- _Prompt_: Write out the data below in full. Keep it exact.

[START Stored data]

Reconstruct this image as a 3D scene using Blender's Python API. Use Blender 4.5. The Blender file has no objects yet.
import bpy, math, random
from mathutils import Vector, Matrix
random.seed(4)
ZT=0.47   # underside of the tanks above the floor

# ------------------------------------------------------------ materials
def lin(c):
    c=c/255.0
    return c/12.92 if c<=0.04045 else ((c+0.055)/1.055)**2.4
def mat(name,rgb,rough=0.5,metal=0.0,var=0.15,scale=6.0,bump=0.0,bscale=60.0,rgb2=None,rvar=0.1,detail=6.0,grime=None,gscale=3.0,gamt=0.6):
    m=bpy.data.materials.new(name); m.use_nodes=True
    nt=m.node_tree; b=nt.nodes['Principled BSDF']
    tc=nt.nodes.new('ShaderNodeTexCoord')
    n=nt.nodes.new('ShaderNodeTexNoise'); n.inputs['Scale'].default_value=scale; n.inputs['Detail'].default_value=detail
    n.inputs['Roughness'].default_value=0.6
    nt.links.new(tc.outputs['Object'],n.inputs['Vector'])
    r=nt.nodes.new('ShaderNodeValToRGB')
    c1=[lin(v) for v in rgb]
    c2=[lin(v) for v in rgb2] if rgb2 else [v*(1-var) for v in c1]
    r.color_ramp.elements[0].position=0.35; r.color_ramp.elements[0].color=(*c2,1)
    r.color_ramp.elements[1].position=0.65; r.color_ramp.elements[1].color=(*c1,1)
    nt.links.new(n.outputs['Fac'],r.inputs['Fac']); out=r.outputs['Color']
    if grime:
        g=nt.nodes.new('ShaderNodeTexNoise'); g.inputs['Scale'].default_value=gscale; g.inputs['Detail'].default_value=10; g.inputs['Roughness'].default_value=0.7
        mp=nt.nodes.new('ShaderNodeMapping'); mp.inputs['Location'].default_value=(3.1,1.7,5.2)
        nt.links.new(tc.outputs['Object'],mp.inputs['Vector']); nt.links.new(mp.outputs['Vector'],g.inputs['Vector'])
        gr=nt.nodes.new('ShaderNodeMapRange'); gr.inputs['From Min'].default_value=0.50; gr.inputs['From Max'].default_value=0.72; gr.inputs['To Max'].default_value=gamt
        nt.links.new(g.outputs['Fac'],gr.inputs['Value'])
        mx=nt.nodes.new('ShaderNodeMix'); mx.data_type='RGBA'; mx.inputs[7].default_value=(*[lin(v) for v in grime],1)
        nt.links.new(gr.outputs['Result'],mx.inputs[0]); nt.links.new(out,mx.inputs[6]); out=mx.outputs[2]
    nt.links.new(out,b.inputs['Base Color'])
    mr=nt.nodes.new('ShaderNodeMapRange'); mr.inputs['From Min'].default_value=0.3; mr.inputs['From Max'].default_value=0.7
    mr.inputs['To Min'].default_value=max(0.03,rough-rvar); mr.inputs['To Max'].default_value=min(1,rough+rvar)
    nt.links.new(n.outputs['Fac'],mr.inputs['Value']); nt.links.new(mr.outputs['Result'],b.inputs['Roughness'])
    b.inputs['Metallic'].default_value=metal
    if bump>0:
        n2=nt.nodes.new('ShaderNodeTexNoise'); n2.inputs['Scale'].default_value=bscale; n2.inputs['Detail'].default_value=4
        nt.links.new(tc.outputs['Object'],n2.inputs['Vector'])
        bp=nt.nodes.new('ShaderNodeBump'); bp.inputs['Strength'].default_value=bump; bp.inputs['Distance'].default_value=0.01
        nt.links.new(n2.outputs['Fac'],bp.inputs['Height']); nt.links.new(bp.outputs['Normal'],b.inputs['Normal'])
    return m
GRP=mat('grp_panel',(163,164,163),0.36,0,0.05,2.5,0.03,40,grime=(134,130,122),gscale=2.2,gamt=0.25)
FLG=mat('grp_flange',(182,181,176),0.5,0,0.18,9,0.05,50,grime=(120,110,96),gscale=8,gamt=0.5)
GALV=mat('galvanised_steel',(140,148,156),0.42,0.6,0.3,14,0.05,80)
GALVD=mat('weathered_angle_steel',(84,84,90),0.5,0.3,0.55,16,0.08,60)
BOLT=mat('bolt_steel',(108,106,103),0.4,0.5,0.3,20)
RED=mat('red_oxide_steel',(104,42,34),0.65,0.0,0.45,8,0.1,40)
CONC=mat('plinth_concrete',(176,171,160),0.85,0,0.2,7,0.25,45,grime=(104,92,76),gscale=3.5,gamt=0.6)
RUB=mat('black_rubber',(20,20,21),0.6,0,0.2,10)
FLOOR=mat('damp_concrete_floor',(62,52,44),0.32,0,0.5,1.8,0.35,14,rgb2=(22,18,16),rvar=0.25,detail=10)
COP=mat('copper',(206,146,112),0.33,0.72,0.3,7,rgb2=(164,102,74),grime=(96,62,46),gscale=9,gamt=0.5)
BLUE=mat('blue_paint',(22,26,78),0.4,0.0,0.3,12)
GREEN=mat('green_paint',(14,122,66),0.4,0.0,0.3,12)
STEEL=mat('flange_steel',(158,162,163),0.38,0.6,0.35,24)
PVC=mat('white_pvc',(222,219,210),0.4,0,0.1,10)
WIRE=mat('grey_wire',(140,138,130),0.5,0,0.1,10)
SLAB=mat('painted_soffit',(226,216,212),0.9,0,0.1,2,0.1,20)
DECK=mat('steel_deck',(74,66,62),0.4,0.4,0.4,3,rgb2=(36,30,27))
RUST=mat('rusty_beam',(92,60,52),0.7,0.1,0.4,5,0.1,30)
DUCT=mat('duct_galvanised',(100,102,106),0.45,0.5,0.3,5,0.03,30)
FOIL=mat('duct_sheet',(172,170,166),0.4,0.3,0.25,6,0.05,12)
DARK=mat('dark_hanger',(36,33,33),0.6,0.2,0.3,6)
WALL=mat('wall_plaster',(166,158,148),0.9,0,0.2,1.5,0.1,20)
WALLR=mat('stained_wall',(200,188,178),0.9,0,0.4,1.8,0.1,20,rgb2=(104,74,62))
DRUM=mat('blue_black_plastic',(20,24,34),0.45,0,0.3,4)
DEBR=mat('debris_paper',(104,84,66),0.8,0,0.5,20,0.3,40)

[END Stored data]

- _Written reply_:
Reconstruct this image as a 3D scene using Blender's Python API. Use Blender 4.5. The Blender file has no objects yet.
import bpy, math, random
from mathutils import Vector, Matrix
random.seed(4)
ZT=0.47   # underside of the tanks above the floor

# ------------------------------------------------------------ materials
def lin(c):
    c=c/255.0
    return c/12.92 if c<=0.04045 else ((c+0.055)/1.055)**2.4
def mat(name,rgb,rough=0.5,metal=0.0,var=0.15,scale=6.0,bump=0.0,bscale=60.0,rgb2=None,rvar=0.1,detail=6.0,grime=None,gscale=3.0,gamt=0.6):
    m=bpy.data.materials.new(name); m.use_nodes=True
    nt=m.node_tree; b=nt.nodes['Principled BSDF']
    tc=nt.nodes.new('ShaderNodeTexCoord')
    n=nt.nodes.new('ShaderNodeTexNoise'); n.inputs['Scale'].default_value=scale; n.inputs['Detail'].default_value=detail
    n.inputs['Roughness'].default_value=0.6
    nt.links.new(tc.outputs['Object'],n.inputs['Vector'])
    r=nt.nodes.new('ShaderNodeValToRGB')
    c1=[lin(v) for v in rgb]
    c2=[lin(v) for v in rgb2] if rgb2 else [v*(1-var) for v in c1]
    r.color_ramp.elements[0].position=0.35; r.color_ramp.elements[0].color=(*c2,1)
    r.color_ramp.elements[1].position=0.65; r.color_ramp.elements[1].color=(*c1,1)
    nt.links.new(n.outputs['Fac'],r.inputs['Fac']); out=r.outputs['Color']
    if grime:
        g=nt.nodes.new('ShaderNodeTexNoise'); g.inputs['Scale'].default_value=gscale; g.inputs['Detail'].default_value=10; g.inputs['Roughness'].default_value=0.7
        mp=nt.nodes.new('ShaderNodeMapping'); mp.inputs['Location'].default_value=(3.1,1.7,5.2)
        nt.links.new(tc.outputs['Object'],mp.inputs['Vector']); nt.links.new(mp.outputs['Vector'],g.inputs['Vector'])
        gr=nt.nodes.new('ShaderNodeMapRange'); gr.inputs['From Min'].default_value=0.50; gr.inputs['From Max'].default_value=0.72; gr.inputs['To Max'].default_value=gamt
        nt.links.new(g.outputs['Fac'],gr.inputs['Value'])
        mx=nt.nodes.new('ShaderNodeMix'); mx.data_type='RGBA'; mx.inputs[7].default_value=(*[lin(v) for v in grime],1)
        nt.links.new(gr.outputs['Result'],mx.inputs[0]); nt.links.new(out,mx.inputs[6]); out=mx.outputs[2]
    nt.links.new(out,b.inputs['Base Color'])
    mr=nt.nodes.new('ShaderNodeMapRange'); mr.inputs['From Min'].default_value=0.3; mr.inputs['From Max'].default_value=0.7
    mr.inputs['To Min'].default_value=max(0.03,rough-rvar); mr.inputs['To Max'].default_value=min(1,rough+rvar)
    nt.links.new(n.outputs['Fac'],mr.inputs['Value']); nt.links.new(mr.outputs['Result'],b.inputs['Roughness'])
    b.inputs['Metallic'].default_value=metal
    if bump>0:
        n2=nt.nodes.new('ShaderNodeTexNoise'); n2.inputs['Scale'].default_value=bscale; n2.inputs['Detail'].default_value=4
        nt.links.new(tc.outputs['Object'],n2.inputs['Vector'])
        bp=nt.nodes.new('ShaderNodeBump'); bp.inputs['Strength'].default_value=bump; bp.inputs['Distance'].default_value=0.01
        nt.links.new(n2.outputs['Fac'],bp.inputs['Height']); nt.links.new(bp.outputs['Normal'],b.inputs['Normal'])
    return m
GRP=mat('grp_panel',(163,164,163),0.36,0,0.05,2.5,0.03,40,grime=(134,130,122),gscale=2.2,gamt=0.25)
FLG=mat('grp_flange',(182,181,176),0.5,0,0.18,9,0.05,50,grime=(120,110,96),gscale=8,gamt=0.5)
GALV=mat('galvanised_steel',(140,148,156),0.42,0.6,0.3,14,0.05,80)
GALVD=mat('weathered_angle_steel',(84,84,90),0.5,0.3,0.55,16,0.08,60)
BOLT=mat('bolt_steel',(108,106,103),0.4,0.5,0.3,20)
RED=mat('red_oxide_steel',(104,42,34),0.65,0.0,0.45,8,0.1,40)
CONC=mat('plinth_concrete',(176,171,160),0.85,0,0.2,7,0.25,45,grime=(104,92,76),gscale=3.5,gamt=0.6)
RUB=mat('black_rubber',(20,20,21),0.6,0,0.2,10)
FLOOR=mat('damp_concrete_floor',(62,52,44),0.32,0,0.5,1.8,0.35,14,rgb2=(22,18,16),rvar=0.25,detail=10)
COP=mat('copper',(206,146,112),0.33,0.72,0.3,7,rgb2=(164,102,74),grime=(96,62,46),gscale=9,gamt=0.5)
BLUE=mat('blue_paint',(22,26,78),0.4,0.0,0.3,12)
GREEN=mat('green_paint',(14,122,66),0.4,0.0,0.3,12)
STEEL=mat('flange_steel',(158,162,163),0.38,0.6,0.35,24)
PVC=mat('white_pvc',(222,219,210),0.4,0,0.1,10)
WIRE=mat('grey_wire',(140,138,130),0.5,0,0.1,10)
SLAB=mat('painted_soffit',(226,216,212),0.9,0,0.1,2,0.1,20)
DECK=mat('steel_deck',(74,66,62),0.4,0.4,0.4,3,rgb2=(36,30,27))
RUST=mat('rusty_beam',(92,60,52),0.7,0.1,0.4,5,0.1,30)
DUCT=mat('duct_galvanised',(100,102,106),0.45,0.5,0.3,5,0.03,30)
FOIL=mat('duct_sheet',(172,170,166),0.4,0.3,0.25,6,0.05,12)
DARK=mat('dark_hanger',(36,33,33),0.6,0.2,0.3,6)
WALL=mat('wall_plaster',(166,158,148),0.9,0,0.2,1.5,0.1,20)
WALLR=mat('stained_wall',(200,188,178),0.9,0,0.4,1.8,0.1,20,rgb2=(104,74,62))
DRUM=mat('blue_black_plastic',(20,24,34),0.45,0,0.3,4)
DEBR=mat('debris_paper',(104,84,66),0.8,0,0.5,20,0.3,40)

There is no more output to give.